» Written task:
Could you copy every line from the material below in which "spec" appears?

» Data shown:
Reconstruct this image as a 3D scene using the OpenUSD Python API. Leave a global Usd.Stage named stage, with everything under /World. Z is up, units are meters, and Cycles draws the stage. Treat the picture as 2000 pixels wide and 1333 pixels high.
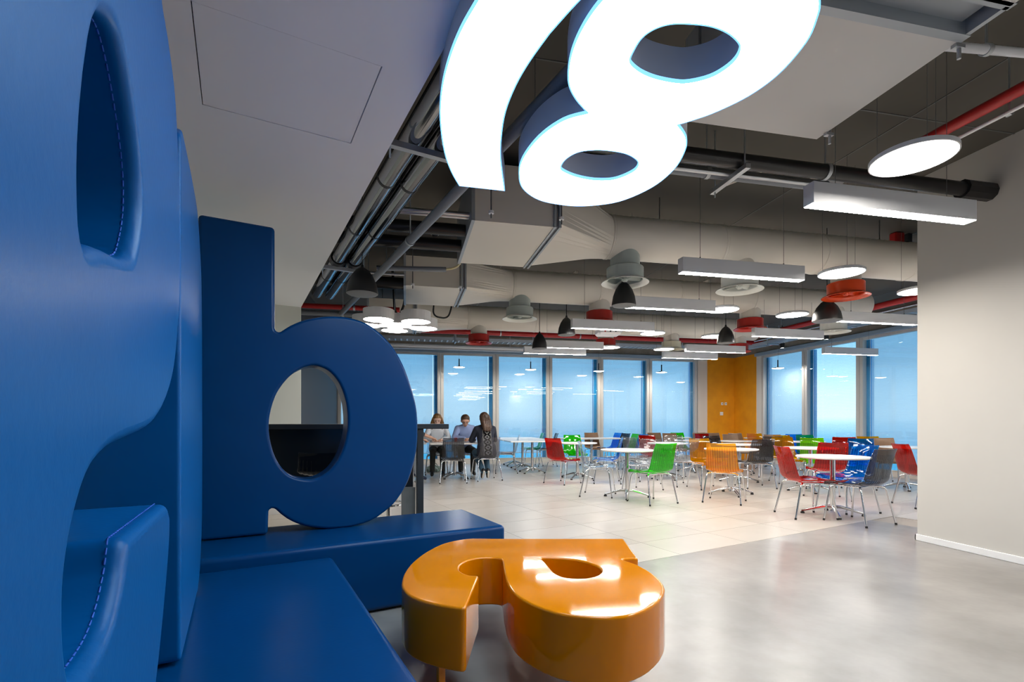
import math, random, numpy as np, trimesh, manifold3d as m3, usdkit
from shapely.geometry import Polygon, box as sbox
from shapely import affinity
from pxr import Usd, UsdGeom, UsdLux, UsdShade, Gf, Sdf
random.seed(7); RNG = np.random.default_rng(7)
stage = Usd.Stage.CreateInMemory()
UsdGeom.SetStageUpAxis(stage, UsdGeom.Tokens.z); UsdGeom.SetStageMetersPerUnit(stage, 1.0)
UsdGeom.Xform.Define(stage, '/World'); UsdGeom.Scope.Define(stage, '/World/Looks')
PI = math.pi
# ---------------------------------------------------------------- camera, sky, exposure
YAW = math.atan(207 / 970.)          # the hall runs along +Y; the camera looks 12 degrees to its right
EYE = 1.15
cam = UsdGeom.Camera.Define(stage, '/World/camera')
cam.AddTranslateOp().Set(Gf.Vec3d(0, 0, EYE)); cam.AddRotateXYZOp().Set(Gf.Vec3f(90, 0, -math.degrees(YAW)))
cam.CreateHorizontalApertureAttr(36.0); cam.CreateVerticalApertureAttr(36.0 * 1333 / 2000)
cam.CreateFocalLengthAttr(36.0 * 970 / 2000)
cam.CreateVerticalApertureOffsetAttr(36.0 * (824 - 666.5) / 2000); cam.CreateHorizontalApertureOffsetAttr(0.0)
cam.CreateClippingRangeAttr(Gf.Vec2f(0.02, 500)); cam.CreateExposureAttr(1.34)
LAMP, DISC, SIGN, STEM = 30.0, 22.0, 4.0, 42.0
dome = UsdLux.DomeLight.Define(stage, '/World/sky'); dome.CreateIntensityAttr(1.0)
skymat = usdkit.material(stage, '/World/Looks/sky', {
    'tc': ('texture_coordinate', {}), 'sep': ('separate_xyz', {}), 'mr': ('map_range', {'from_min': -0.3, 'from_max': 0.5, 'to_min': 0.0, 'to_max': 1.0, 'clamp': True}),
    'rp': ('rgb_ramp', {'ramp': [(0, (.03, .17, .33)), (.33, (.05, .28, .48)), (.37, (.45, .56, .60)), (.385, (.74, .76, .73)), (.44, (.64, .70, .70)), (.51, (.34, .50, .62)), (.60, (.13, .32, .52)), (1, (.05, .2, .45))]}),
    'bg': ('background_shader', {'strength': 1.0})},
    [('tc.generated', 'sep.vector'), ('sep.z', 'mr.value'), ('mr.result', 'rp.fac'), ('rp.color', 'bg.color')], surface='bg.background')
UsdShade.MaterialBindingAPI.Apply(dome.GetPrim()).Bind(skymat)
# ---------------------------------------------------------------- frames
FS = np.array([-.2896, .9572]); RS = np.array([.9572, .2896])    # the entrance zone is turned against the hall: depth and cross directions
def S(s, d, z): return np.array([s * RS[0] + d * FS[0], s * RS[1] + d * FS[1], z])
def mat4(x, y, z, o):
    m = np.eye(4); m[:3, 0], m[:3, 1], m[:3, 2], m[:3, 3] = x, y, z, o; return m
XR = np.array([*RS, 0]); XF = np.array([*FS, 0]); XZ = np.array([0, 0, 1.])
# ---------------------------------------------------------------- materials
M = {}
def pbr(n, col, rough=.5, metal=0., noise=None, bump=None, spec=.5, **kw):
    nodes = {'p': ('principled_bsdf', {'base_color': col, 'roughness': rough, 'metallic': metal, 'specular_ior_level': spec, **kw})}; links = []
    if noise or bump: nodes['g'] = ('texture_coordinate', {})
    if noise:
        sc, c2, lo, hi = noise
        nodes['n'] = ('noise_texture', {'scale': sc, 'detail': 6.0, 'roughness': .6}); nodes['r'] = ('rgb_ramp', {'ramp': [(lo, col), (hi, c2)]})
        links += [('g.object', 'n.vector'), ('n.fac', 'r.fac'), ('r.color', 'p.base_color')]
    if bump:
        sc, st, di = bump
        nodes['bn'] = ('noise_texture', {'scale': sc, 'detail': 4.0}); nodes['b'] = ('bump', {'strength': st, 'distance': di})
        links += [('g.object', 'bn.vector'), ('bn.fac', 'b.height'), ('b.normal', 'p.normal')]
    M[n] = usdkit.material(stage, '/World/Looks/' + n, nodes, links, surface='p.BSDF'); return M[n]
def emit(n, col, st):
    M[n] = usdkit.material(stage, '/World/Looks/' + n, {'e': ('emission', {'color': col, 'strength': st})}, [], surface='e.emission')
SCHLICK = {'lw': ('layer_weight', {'blend': .5}), 'pw': ('math', {'math_type': 'power', 'value2': 5.0}), 'f': ('math', {'math_type': 'multiply_add', 'value2': .955, 'value3': .045})}
SL = [('lw.facing', 'pw.value1'), ('pw.value', 'f.value1')]
def clearplastic(n, tint, body, fac, rough=.06):
    dark = tuple(x ** 1.9 for x in tint); bd = tuple(x * .62 for x in body)
    M[n] = usdkit.material(stage, '/World/Looks/' + n, {
        'tc': ('texture_coordinate', {}), 'w': ('wave_texture', {'bands_direction': 'x', 'scale': 9.9, 'distortion': .25}), 'sp': ('separate_xyz', {}), 'lt': ('math', {'math_type': 'less_than', 'value2': .785}), 'mm': ('math', {'math_type': 'multiply'}),
        'c1': ('mix_color', {'a': tint, 'b': dark}), 'c2': ('mix_color', {'a': body, 'b': bd}),
        't': ('transparent_bsdf', {}), 'd': ('diffuse_bsdf', {}), 'tl': ('translucent_bsdf', {}),
        'dm': ('mix_closure', {'fac': .6}), 'a': ('mix_closure', {'fac': fac}), **SCHLICK, 'gl': ('glossy_bsdf', {'color': (1, 1, 1), 'roughness': rough}), 'o': ('mix_closure', {})},
        SL + [('tc.object', 'w.vector'), ('tc.object', 'sp.vector'), ('sp.z', 'lt.value1'), ('lt.value', 'mm.value1'), ('w.fac', 'mm.value2'), ('mm.value', 'c1.fac'), ('mm.value', 'c2.fac'), ('c1.result', 't.color'), ('c2.result', 'd.color'), ('c2.result', 'tl.color'),
        ('d.BSDF', 'dm.closure1'), ('tl.BSDF', 'dm.closure2'), ('t.BSDF', 'a.closure1'), ('dm.closure', 'a.closure2'), ('f.value', 'o.fac'), ('a.closure', 'o.closure1'), ('gl.BSDF', 'o.closure2')], surface='o.closure')
def pane(n, tint):
    M[n] = usdkit.material(stage, '/World/Looks/' + n, {'t': ('transparent_bsdf', {'color': tint}), **SCHLICK, 'gl': ('glossy_bsdf', {'color': (1, 1, 1), 'roughness': .0}), 'o': ('mix_closure', {})},
        SL + [('f.value', 'o.fac'), ('t.BSDF', 'o.closure1'), ('gl.BSDF', 'o.closure2')], surface='o.closure')
def blindmat(n, col, open_):
    M[n] = usdkit.material(stage, '/World/Looks/' + n, {'t': ('transparent_bsdf', {'color': (1, 1, 1)}), 'd': ('diffuse_bsdf', {'color': col}), 'tl': ('translucent_bsdf', {'color': col}),
        'm': ('mix_closure', {'fac': .6}), 'tc': ('texture_coordinate', {}), 'w': ('wave_texture', {'bands_direction': 'z', 'scale': 9.0, 'distortion': .6}), 'mr': ('map_range', {'to_min': 1 - open_ - .04, 'to_max': 1 - open_ + .04}), 'o': ('mix_closure', {})},
        [('d.BSDF', 'm.closure1'), ('tl.BSDF', 'm.closure2'), ('tc.object', 'w.vector'), ('w.fac', 'mr.value'), ('mr.result', 'o.fac'), ('t.BSDF', 'o.closure1'), ('m.closure', 'o.closure2')], surface='o.closure')
pbr('concrete', (.215, .20, .19), .27, noise=(1.3, (.32, .30, .285), .36, .66), bump=(9, .06, .02))
pbr('grout', (.30, .27, .24), .7)
for i, c in enumerate([(.41, .375, .335), (.43, .395, .355), (.395, .36, .32)]): pbr('tile%d' % i, c, .32, noise=(2.2, tuple(x * 1.12 for x in c), .3, .7))
pbr('ceiling_paint', (.085, .08, .068), .85, noise=(.8, (.10, .094, .08), .3, .7))
pbr('soffit_white', (.86, .89, .92), .7); pbr('wall_cream', (.57, .55, .515), .75, noise=(1.2, (.59, .57, .535), .3, .7))
pbr('pier_peach', (.80, .70, .61), .7); pbr('wall_pale', (.66, .68, .63), .75); pbr('wall_dark', (.055, .05, .05), .6); pbr('trim_white', (.85, .85, .86), .45)
pbr('wall_orange', (.88, .37, .002), .65, noise=(3.0, (.76, .30, .002), .35, .75)); pbr('socket_white', (.85, .85, .85), .4); pbr('dark_hole', (.02, .02, .02), .6)
pbr('beam_concrete', (.25, .22, .18), .9, noise=(4, (.34, .30, .25), .35, .7), bump=(20, .4, .02))
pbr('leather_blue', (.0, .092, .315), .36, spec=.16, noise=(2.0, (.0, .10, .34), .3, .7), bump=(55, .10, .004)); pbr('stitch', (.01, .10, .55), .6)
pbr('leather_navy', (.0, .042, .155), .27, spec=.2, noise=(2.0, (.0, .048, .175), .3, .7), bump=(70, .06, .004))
pbr('orange_gloss', (.72, .215, .0), .06, spec=.42, bump=(14, .012, .01))
pbr('duct_beige', (.66, .625, .56), .5, noise=(1.2, (.69, .655, .59), .3, .7)); pbr('duct_white', (.60, .60, .59), .55); pbr('duct_steel', (.38, .42, .46), .45, .35)
pbr('duct_grey', (.26, .27, .29), .55)
pbr('nozzle_grey', (.40, .46, .44), .4); pbr('nozzle_red', (.42, .02, .015), .25); pbr('nozzle_orange', (.62, .06, .012), .25); pbr('nozzle_white', (.70, .72, .68), .35); pbr('nozzle_cream', (.56, .54, .42), .35)
pbr('white_paint', (.82, .82, .84), .4); pbr('lamp_body', (.62, .64, .68), .4); pbr('black_paint', (.012, .013, .014), .45); pbr('grille_grey', (.20, .21, .22), .6)
pbr('chrome', (.75, .76, .78), .12, 1.); pbr('steel', (.55, .57, .60), .3, 1.); pbr('pipe_foil', (.34, .35, .37), .09, 1.); pbr('pipe_black', (.012, .012, .013), .28); pbr('pipe_grey', (.20, .22, .25), .4); pbr('galvanised', (.50, .53, .56), .42, .8)
pbr('pipe_red', (.45, .015, .015), .35); pbr('wire', (.12, .12, .12), .5); pbr('cable_yellow', (.62, .55, .32), .6); pbr('tray_blue', (.48, .58, .66), .4, .4)
pbr('table_white', (.83, .81, .78), .25); pbr('rubber', (.015, .015, .015), .6)
pbr('bar_black', (.018, .022, .026), .18); pbr('bar_frame', (.035, .042, .05), .4); pbr('wood_grey', (.20, .19, .18), .6, noise=(3, (.27, .26, .25), .3, .7))
pbr('frame_alu', (.60, .57, .53), .45, .15); pbr('frame_blue', (.32, .42, .52), .45, .2); pbr('frame_light', (.74, .72, .68), .5)
pbr('brown_wood', (.22, .12, .06), .35, noise=(9, (.28, .16, .085), .3, .7)); pbr('red_plastic', (.5, .02, .03), .4); pbr('paper', (.85, .85, .84), .7); pbr('sage_cloth', (.35, .45, .40), .9)
pbr('skin', (.62, .36, .26), .55); pbr('skin_pale', (.74, .48, .38), .55); pbr('shirt_blue', (.28, .36, .60), .8); pbr('shirt_white', (.70, .74, .80), .8); pbr('jeans', (.05, .11, .17), .85); pbr('trousers_dark', (.018, .02, .018), .85); pbr('trousers_grey', (.42, .47, .52), .85)
pbr('cardigan', (.020, .024, .04), .9); pbr('knit_black', (.012, .012, .016), .9); pbr('knit_white', (.80, .78, .77), .9); pbr('sweater_grey', (.05, .055, .065), .9)
pbr('hair_brown', (.075, .038, .02), .5); pbr('hair_golden', (.34, .18, .06), .5, noise=(6, (.10, .045, .018), .35, .65)); pbr('hair_dark', (.05, .024, .014), .5, noise=(5, (.15, .075, .035), .5, .8)); pbr('shoe_black', (.015, .015, .016), .5); pbr('shoe_navy', (.02, .03, .07), .6); pbr('sole_white', (.75, .73, .68), .6); pbr('eye_dark', (.02, .015, .012), .3); pbr('lip', (.45, .16, .13), .5)
emit('lamp_warm', (1, .96, .91), LAMP); emit('disc_warm', (1, .93, .83), DISC); emit('sign_white', (.66, .87, 1.0), SIGN); emit('sign_edge', (.15, .40, 1.0), .9); emit('stem_light', (1, .93, .84), STEM); emit('clover_white', (1, .93, .85), 7.0)
clearplastic('plastic_red', (.88, .08, .03), (.62, .012, .004), .19); clearplastic('plastic_green', (.15, .85, .06), (.04, .55, .008), .20); clearplastic('plastic_blue', (.04, .52, .92), (.0, .25, .66), .20); clearplastic('plastic_yellow', (.95, .66, .03), (.80, .42, .0), .22)
clearplastic('plastic_clear', (.90, .92, .94), (.7, .72, .75), .05, .04); clearplastic('plastic_smoke', (.52, .54, .57), (.02, .022, .028), .13); clearplastic('plastic_haze', (.80, .81, .85), (.05, .05, .06), .06); clearplastic('plastic_teal', (.05, .72, .42), (.01, .50, .22), .35); clearplastic('plastic_navy', (.10, .18, .28), (.015, .03, .06), .4); clearplastic('plastic_lime', (.55, .90, .06), (.32, .72, .01), .32)
pane('glass_tint', (.78, .88, .91)); pane('glass_inner', (.95, .98, .99))
blindmat('blind', (.80, .86, .87), .46); blindmat('blind_bright', (.98, 1.0, 1.0), .92); pbr('jamb_blue', (.01, .30, .62), .5)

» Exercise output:
def pbr(n, col, rough=.5, metal=0., noise=None, bump=None, spec=.5, **kw):
    nodes = {'p': ('principled_bsdf', {'base_color': col, 'roughness': rough, 'metallic': metal, 'specular_ior_level': spec, **kw})}; links = []
pbr('leather_blue', (.0, .092, .315), .36, spec=.16, noise=(2.0, (.0, .10, .34), .3, .7), bump=(55, .10, .004)); pbr('stitch', (.01, .10, .55), .6)
pbr('leather_navy', (.0, .042, .155), .27, spec=.2, noise=(2.0, (.0, .048, .175), .3, .7), bump=(70, .06, .004))
pbr('orange_gloss', (.72, .215, .0), .06, spec=.42, bump=(14, .012, .01))